▶
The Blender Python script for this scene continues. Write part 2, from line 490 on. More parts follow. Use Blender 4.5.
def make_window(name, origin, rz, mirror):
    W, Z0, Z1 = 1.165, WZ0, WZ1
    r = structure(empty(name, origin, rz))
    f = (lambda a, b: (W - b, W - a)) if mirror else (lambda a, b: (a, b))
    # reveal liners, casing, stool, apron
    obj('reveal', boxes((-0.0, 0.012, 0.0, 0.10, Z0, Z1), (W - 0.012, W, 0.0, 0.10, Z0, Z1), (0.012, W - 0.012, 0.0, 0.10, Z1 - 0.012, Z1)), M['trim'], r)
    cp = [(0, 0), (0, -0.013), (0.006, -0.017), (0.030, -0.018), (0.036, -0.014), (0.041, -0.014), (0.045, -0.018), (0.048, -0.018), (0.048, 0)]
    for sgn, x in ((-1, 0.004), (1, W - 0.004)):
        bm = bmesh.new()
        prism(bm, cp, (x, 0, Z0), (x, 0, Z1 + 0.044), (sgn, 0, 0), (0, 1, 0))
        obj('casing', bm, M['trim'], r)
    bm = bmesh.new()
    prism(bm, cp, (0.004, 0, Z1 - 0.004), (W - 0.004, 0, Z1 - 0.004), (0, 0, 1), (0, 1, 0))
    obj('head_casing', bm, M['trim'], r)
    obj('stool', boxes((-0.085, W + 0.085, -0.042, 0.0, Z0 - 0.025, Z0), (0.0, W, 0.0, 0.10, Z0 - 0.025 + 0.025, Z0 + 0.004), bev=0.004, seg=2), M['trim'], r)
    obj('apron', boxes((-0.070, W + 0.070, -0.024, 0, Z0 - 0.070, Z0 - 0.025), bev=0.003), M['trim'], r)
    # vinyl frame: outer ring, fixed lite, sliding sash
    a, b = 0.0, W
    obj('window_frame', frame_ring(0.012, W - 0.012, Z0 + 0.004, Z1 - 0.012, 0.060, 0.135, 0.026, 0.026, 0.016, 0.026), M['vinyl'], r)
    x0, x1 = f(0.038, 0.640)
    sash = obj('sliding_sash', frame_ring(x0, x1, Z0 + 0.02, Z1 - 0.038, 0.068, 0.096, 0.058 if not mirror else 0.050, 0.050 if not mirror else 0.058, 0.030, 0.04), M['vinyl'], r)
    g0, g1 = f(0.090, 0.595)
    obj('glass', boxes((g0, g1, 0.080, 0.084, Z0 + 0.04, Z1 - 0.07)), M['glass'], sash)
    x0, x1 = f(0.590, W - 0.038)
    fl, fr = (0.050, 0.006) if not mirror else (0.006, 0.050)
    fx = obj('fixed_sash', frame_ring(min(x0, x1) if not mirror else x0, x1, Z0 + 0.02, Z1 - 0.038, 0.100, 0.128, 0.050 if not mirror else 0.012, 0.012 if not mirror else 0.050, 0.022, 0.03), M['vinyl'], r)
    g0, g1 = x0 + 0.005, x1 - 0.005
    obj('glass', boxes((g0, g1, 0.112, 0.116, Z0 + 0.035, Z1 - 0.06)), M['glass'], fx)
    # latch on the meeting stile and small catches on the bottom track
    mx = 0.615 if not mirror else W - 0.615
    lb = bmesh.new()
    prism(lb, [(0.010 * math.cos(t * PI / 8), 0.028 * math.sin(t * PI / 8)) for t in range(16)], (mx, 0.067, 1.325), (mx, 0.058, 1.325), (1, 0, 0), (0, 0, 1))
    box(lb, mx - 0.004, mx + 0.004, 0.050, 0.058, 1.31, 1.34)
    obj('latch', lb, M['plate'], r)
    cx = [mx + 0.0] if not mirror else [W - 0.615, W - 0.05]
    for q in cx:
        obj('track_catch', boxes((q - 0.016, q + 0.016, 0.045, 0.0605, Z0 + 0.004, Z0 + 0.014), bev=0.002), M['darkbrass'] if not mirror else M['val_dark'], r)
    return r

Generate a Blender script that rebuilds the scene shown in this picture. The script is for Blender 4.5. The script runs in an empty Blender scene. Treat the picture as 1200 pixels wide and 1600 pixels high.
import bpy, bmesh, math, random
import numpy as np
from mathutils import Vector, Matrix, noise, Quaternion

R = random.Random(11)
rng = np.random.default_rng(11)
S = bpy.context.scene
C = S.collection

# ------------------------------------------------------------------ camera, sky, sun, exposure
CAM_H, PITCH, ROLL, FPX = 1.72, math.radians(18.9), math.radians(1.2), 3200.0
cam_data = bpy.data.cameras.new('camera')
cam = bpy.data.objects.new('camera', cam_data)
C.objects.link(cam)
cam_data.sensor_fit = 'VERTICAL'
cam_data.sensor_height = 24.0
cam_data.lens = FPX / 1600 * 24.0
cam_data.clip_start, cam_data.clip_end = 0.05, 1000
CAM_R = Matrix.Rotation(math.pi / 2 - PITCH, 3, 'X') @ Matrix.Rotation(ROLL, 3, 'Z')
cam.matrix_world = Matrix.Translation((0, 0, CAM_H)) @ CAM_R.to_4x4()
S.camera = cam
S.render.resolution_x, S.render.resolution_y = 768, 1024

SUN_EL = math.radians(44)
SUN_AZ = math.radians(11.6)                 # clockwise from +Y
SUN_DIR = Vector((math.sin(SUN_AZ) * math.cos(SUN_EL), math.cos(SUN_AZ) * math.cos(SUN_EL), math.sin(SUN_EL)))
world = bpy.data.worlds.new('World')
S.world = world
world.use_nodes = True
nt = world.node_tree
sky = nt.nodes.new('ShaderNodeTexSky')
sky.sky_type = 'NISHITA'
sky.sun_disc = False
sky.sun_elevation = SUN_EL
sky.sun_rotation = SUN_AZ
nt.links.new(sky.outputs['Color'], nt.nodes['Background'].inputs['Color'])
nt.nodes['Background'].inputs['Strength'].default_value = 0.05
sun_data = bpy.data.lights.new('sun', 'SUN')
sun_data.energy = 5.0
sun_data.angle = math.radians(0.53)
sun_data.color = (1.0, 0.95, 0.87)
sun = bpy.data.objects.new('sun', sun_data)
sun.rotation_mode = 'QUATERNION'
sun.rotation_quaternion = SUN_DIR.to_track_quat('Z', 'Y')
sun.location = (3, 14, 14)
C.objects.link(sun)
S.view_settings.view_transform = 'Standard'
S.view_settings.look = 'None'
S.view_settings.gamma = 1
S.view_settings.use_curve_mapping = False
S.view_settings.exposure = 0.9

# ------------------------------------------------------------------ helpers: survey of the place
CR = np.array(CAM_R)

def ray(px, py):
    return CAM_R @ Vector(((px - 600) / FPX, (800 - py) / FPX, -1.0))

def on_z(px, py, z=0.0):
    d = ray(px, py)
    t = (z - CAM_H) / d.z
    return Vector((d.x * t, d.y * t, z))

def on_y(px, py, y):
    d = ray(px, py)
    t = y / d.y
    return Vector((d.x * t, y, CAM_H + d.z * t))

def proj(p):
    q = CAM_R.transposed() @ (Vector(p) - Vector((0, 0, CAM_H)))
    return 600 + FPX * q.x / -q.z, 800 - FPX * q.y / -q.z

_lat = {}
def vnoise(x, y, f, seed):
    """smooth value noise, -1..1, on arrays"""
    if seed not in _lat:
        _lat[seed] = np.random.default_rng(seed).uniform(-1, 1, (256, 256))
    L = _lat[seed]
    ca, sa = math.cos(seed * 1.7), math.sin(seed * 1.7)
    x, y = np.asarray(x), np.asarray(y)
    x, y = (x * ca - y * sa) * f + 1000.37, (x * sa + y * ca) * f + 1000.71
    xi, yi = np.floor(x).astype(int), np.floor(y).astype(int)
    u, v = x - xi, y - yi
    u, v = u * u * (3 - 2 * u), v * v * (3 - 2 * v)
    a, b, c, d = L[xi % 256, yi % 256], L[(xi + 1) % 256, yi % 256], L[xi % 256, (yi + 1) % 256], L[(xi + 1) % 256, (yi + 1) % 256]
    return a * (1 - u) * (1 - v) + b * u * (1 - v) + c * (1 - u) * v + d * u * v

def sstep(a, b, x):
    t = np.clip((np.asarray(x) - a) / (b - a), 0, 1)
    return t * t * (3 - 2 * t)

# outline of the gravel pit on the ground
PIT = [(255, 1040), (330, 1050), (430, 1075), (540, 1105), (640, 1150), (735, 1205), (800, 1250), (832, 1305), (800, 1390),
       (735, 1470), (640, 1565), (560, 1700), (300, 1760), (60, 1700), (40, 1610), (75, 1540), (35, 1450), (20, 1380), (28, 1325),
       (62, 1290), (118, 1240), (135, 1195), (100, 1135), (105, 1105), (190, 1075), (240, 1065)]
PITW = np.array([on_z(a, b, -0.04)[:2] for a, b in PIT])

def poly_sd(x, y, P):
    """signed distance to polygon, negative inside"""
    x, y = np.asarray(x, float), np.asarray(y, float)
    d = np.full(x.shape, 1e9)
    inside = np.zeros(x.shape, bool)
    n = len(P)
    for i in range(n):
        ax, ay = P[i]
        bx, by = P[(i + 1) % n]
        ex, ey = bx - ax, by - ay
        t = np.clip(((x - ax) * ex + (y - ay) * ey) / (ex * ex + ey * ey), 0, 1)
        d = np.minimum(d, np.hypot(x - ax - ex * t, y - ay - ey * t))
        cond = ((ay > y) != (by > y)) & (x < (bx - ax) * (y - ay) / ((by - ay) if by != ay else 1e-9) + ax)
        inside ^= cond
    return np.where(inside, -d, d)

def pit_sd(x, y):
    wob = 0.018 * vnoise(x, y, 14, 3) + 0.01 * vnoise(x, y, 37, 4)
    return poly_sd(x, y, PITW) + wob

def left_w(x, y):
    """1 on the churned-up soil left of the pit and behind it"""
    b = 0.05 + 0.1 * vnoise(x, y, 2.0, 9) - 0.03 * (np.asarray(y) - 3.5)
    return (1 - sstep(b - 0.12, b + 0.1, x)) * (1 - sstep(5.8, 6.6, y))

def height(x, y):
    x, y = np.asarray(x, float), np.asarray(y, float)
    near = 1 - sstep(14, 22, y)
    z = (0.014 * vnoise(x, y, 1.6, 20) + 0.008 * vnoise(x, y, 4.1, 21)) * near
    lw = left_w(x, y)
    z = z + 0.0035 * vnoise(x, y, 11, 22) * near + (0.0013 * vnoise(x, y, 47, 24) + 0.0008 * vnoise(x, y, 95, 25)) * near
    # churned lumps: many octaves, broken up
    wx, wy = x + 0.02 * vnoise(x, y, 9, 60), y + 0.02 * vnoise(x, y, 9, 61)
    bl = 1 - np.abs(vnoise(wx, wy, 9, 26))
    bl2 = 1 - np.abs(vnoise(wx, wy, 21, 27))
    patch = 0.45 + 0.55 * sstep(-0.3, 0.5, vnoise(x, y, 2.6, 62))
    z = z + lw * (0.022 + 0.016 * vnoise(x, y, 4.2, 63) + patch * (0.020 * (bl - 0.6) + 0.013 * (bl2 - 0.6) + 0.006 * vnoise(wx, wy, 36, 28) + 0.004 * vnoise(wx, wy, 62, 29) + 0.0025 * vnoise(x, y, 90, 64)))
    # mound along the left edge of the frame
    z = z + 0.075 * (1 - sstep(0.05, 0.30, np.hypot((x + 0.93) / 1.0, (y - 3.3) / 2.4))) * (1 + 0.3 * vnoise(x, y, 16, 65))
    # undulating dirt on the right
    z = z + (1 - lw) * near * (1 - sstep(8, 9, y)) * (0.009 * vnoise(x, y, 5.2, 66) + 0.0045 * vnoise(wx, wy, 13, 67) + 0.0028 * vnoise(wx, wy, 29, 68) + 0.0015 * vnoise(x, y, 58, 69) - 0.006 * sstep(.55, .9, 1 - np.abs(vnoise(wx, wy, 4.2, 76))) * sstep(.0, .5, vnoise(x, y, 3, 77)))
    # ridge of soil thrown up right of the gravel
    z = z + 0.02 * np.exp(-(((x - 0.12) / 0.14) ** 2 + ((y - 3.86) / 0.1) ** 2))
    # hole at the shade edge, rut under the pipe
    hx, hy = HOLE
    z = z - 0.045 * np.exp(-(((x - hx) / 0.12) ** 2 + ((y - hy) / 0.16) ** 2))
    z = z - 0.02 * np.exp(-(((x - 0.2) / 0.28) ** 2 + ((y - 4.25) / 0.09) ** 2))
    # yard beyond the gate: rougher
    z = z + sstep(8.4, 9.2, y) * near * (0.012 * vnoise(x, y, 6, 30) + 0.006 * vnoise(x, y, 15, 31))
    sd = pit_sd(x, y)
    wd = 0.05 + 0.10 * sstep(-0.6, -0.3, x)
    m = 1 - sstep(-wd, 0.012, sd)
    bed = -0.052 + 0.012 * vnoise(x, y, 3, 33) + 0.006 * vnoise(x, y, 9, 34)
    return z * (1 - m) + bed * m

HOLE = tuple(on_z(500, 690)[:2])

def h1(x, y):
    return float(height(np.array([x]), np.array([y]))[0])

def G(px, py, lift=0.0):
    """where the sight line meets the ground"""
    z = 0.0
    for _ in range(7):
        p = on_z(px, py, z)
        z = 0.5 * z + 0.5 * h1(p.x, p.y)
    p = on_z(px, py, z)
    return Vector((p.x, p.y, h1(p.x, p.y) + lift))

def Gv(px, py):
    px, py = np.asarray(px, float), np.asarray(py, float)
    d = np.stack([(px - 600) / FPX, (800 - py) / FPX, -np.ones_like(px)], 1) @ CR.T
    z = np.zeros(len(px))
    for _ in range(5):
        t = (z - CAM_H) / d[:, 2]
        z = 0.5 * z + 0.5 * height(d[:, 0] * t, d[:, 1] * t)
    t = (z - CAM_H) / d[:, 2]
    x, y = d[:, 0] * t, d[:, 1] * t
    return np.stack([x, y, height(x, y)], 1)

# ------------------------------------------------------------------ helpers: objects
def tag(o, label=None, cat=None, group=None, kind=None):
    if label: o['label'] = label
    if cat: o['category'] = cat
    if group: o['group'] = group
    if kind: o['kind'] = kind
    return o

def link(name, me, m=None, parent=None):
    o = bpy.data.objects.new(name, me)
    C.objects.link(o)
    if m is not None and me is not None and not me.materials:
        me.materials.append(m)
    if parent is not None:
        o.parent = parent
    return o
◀
## Stated goal
Exactly the lines from the line that has "Generate a Blender" through the line that has "C = S.collection" are to be repeated, both included, with nothing added.

## Response
Generate a Blender script that rebuilds the scene shown in this picture. The script is for Blender 4.5. The script runs in an empty Blender scene. Treat the picture as 1200 pixels wide and 1600 pixels high.
import bpy, bmesh, math, random
import numpy as np
from mathutils import Vector, Matrix, noise, Quaternion

R = random.Random(11)
rng = np.random.default_rng(11)
S = bpy.context.scene
C = S.collection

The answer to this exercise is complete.